An 18th Century Chinese vase, left for decades in a shoebox in France, has sold for 16.2m euros (£14.2m). The vase formed part of a family inheritance and was recently discovered in an attic.

While Qianlong vases appear relatively regularly at auction, the combination of form and, particularly, decoration made this example especially rare – the only known example of its kind according to the auctioneers. The vase was in perfect condition.

The vase — which is decorated with idealised images of deer and cranes from the imperial summer hunting grounds at Mulan in northern China — was found by chance among dozens of other pieces in the attic of a house in France earlier this year.

The family — from near Paris — had acquired it at the end of the 19th century but it lay unloved in a shoe box in the attic for decades.

“We didn’t like the vase too much, and my grandparents didn’t like it either,” said the owner of the piece.

Sotheby’s Asian arts expert, Olivier Valmier, said the seller “took the train, then the metro and walked on foot through the doors of Sotheby’s and into my office with the vase in a shoebox protected by newspaper.
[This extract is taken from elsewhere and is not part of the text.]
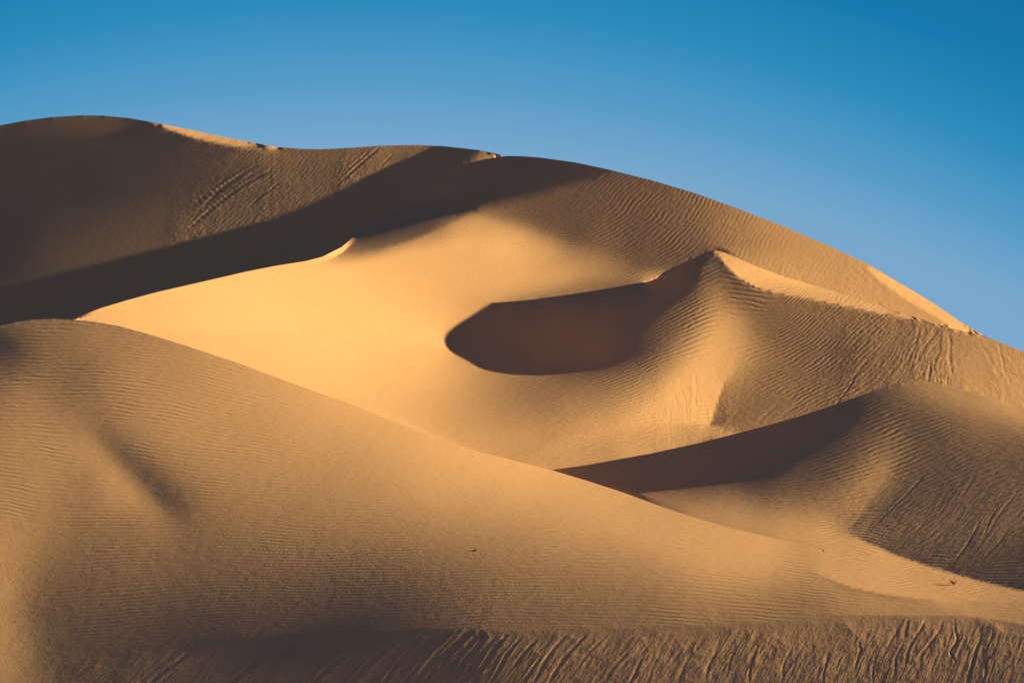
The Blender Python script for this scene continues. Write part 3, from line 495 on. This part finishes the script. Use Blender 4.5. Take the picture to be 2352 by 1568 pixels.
def poly_dist(x,y,P):
    best=np.full(x.shape,1e9); along=np.zeros(x.shape); L=0.0; tot=float(np.hypot(*np.diff(P,axis=0).T).sum())
    for (a,b),(c,d) in zip(P[:-1],P[1:]):
        l=math.hypot(c-a,d-b); t=np.clip(((x-a)*(c-a)+(y-b)*(d-b))/l**2,0,1); ds=np.hypot(x-a-t*(c-a),y-b-t*(d-b))
        m=ds<best; best=np.where(m,ds,best); along=np.where(m,(L+t*l)/tot,along); L+=l
    return best,along
def CARVE():
    Xg=np.repeat(Xall[:,None],Zall.shape[1],1); oid={'A':0,'B':1,'C':2,'D':3,'E':4}
    rng=np.random.RandomState(5)
    for txt,sg in ((GROOVES,-1),(BUMPS,1)):
        for item in txt.replace('\n',';').split(';'):
            k,dep,w,pts=item.split('|'); Pp=pl(pts); dep=float(dep)*{'E':0.13,'A':0.13,'B':0.25,'C':0.13,'D':0.07}[k]; w=float(w)*{'E':0.7,'A':0.55,'B':0.7,'C':0.6,'D':0.5}[k]
            ci=np.where((Xall>Pp[:,0].min()-4*w)&(Xall<Pp[:,0].max()+4*w))[0]
            if not len(ci): continue
            c0,c1=ci[0],ci[-1]+1; X_=Xg[c0:c1]; Y_=Yall[c0:c1]
            m=(Oall[c0:c1]==oid[k])&(Y_>Pp[:,1].min()-4*w)&(Y_<Pp[:,1].max()+4*w)
            if not m.any(): continue
            wob=(1.0 if k in 'AD' else 2.6)*np.sin(Y_[m]/17.0+dep*90)+1.1*np.sin(Y_[m]/7.3+X_[m]/9.0)
            d,t=poly_dist(X_[m]+wob,Y_[m],Pp)
            env=np.clip(t/0.15+0.35,0,1)*np.clip((1-t)/0.3,0,1)
            Zall[c0:c1][m]+=sg*dep*env*(np.exp(-(d/w)**2)-(0.35*np.exp(-((d-1.9*w)/w)**2) if sg<0 else 0))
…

“When she put the box on my desk and we opened it, we were all stunned by the beauty of the piece.

“This is a major work of art,” Valmier continued. “It is as if we had just discovered a Caravaggio.”

Sotheby’s says the vase, known as the ‘Yangcai’ Famille-Rose, is of “exceptional rarity”.

Made for the Qianlong Emperor, who ruled China from 1736 to 1795, it depicts a “magnificent landscape” of deer, birds and pine trees in-between a colourful decorative border. Famille-Rose porcelains from this period were never made in large quantities and are mostly housed in museums around the world. The only other vase of this shape and style is now kept in Musée Guimet’s collection in Paris.

Sotheby’s has not disclosed the Asian buyer’s name or nationality.